Oxfam worker Eddy Steele spotted the first-edition work, titled Ariel, as he sorted through the anonymous donation.

The hardback book was in very good condition, with its dustjacket intact and very clean.

It has been valued at £350 and is now on sale at the Oxfam Bookshop in Victoria Road, Glasgow, where it was discovered.

Mr Steele, who is manager of the store, said: "It's always exciting to find a first edition because you know you are holding something which is going to help Oxfam. In the third world £350 is a huge amount of money and can do an awful lot of good.

"The book would make an absolutely gorgeous Christmas present, and would be very unusual. Sylvia Plath books like this don't turn up that often."

As an avid fan of Sylvia Plath's work, Mr Steele recognised the valuable book straight away.

"It is the first Sylvia Plath book to come into the store since I started working here five years ago," he said.

"When I was going through the box I knew it was valuable once I saw it. I got a tingle when I picked it up."

The copy was handed in to Oxfam two months ago in a box with a mixture of general fiction and poetry.

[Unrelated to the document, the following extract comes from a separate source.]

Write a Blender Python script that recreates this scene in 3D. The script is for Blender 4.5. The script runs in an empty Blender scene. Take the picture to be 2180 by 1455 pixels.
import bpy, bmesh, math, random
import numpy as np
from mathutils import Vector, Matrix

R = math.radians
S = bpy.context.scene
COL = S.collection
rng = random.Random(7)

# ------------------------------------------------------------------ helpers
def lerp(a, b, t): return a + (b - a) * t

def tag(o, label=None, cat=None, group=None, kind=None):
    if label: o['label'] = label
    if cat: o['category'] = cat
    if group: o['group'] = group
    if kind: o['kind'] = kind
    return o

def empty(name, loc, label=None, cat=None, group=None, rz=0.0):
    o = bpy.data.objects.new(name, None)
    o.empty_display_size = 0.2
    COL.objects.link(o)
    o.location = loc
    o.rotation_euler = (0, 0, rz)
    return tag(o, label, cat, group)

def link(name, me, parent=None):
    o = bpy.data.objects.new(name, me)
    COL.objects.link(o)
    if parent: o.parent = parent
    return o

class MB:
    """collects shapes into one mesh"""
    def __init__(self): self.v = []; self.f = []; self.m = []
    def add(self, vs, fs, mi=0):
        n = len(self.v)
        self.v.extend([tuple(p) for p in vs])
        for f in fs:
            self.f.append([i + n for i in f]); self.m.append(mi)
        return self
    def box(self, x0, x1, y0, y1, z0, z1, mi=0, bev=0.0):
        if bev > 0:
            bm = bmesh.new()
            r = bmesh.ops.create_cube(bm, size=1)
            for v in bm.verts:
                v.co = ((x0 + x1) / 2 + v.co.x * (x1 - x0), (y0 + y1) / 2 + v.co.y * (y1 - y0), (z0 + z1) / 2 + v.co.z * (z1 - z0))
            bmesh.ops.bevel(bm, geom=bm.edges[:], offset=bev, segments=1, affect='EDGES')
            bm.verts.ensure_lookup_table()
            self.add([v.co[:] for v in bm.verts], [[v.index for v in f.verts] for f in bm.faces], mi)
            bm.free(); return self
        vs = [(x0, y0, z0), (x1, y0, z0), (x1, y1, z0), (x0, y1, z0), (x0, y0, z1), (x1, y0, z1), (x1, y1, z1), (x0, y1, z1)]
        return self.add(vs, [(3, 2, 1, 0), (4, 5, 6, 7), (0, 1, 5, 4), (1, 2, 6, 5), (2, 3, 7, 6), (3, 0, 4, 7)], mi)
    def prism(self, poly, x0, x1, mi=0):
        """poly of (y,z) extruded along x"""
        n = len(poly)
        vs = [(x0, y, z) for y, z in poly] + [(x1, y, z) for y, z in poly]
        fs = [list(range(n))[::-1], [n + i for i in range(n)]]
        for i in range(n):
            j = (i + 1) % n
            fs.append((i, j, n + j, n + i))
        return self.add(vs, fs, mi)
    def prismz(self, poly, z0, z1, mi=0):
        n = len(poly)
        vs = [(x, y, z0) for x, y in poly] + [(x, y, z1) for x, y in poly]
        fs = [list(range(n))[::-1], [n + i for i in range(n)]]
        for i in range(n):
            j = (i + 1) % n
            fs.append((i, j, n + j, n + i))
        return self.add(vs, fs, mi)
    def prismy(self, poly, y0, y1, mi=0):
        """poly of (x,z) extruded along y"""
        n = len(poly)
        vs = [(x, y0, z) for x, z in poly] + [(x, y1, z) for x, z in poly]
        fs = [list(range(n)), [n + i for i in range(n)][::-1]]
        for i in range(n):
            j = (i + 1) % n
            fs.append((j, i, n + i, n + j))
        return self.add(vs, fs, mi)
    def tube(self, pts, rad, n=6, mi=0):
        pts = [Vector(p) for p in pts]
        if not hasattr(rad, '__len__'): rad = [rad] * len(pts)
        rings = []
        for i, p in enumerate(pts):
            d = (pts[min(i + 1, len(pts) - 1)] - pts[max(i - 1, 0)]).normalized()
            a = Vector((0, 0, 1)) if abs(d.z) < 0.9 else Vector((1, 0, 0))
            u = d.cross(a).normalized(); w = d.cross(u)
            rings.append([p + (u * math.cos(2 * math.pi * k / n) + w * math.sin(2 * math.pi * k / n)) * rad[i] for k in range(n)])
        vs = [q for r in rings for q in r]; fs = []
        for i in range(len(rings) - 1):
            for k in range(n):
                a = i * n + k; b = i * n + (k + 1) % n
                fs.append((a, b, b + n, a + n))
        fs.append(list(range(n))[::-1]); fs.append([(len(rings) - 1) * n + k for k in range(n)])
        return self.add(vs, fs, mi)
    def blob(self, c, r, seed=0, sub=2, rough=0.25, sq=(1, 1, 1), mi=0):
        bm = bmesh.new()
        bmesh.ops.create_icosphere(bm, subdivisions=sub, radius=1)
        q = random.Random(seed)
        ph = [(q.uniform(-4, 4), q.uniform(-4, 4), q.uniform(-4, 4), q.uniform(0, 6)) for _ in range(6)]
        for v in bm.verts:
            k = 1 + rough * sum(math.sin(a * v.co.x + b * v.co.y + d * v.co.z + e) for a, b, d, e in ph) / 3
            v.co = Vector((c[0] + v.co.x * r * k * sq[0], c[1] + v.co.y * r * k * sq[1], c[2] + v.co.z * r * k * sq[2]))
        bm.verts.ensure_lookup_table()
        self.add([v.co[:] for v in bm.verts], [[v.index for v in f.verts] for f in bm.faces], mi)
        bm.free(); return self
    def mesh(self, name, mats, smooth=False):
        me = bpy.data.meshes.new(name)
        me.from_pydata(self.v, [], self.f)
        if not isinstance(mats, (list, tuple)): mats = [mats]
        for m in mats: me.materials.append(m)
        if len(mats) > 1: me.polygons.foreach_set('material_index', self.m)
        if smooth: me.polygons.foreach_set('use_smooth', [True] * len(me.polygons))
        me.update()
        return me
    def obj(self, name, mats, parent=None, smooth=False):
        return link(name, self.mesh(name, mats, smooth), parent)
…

It is thought somebody may have brought in the donation after clearing out a house.

Ariel was published posthumously following Plath's death in 1963.

This is not the first time Mr Steele has made a rare find.

"I have stumbled across a book with a difference," he said. "Last year I found a first edition of 101 Dalamations which I sold for £200. I also have a copy of King Ink, signed by Nick Cave, which I am selling for £150."

Mr Steele said other first edition versions of the book were being sold for up to £3000 on American websites.

He decided not to put the book up for auction because he felt that Oxfam customers should be given a chance to buy it.

"It's a policy I choose to run in the shop," he said. "Whenever we find a rare book I get it valued and put it on sale to give the community the opportunity to buy it first. After that it can go on ebay or be put up for auction, but I hope it sells for £350 in the shop."

Sylvia Plath was born in Boston in 1932 and published her first poem when she was eight She is often regarded by critics as the poet of death, having agonised over the death of her father, coping with depression and attempting suicide - all of which influenced her early work.

In 1956 she married the English poet Ted Hughes and gave birth to two children, but by 1963 their marriage had ended.

Later that year she killed herself with cooking gas at the age of 30 while her son and daughter where in the next room.

Two years later Ariel, a collection of some of her last poems, was published.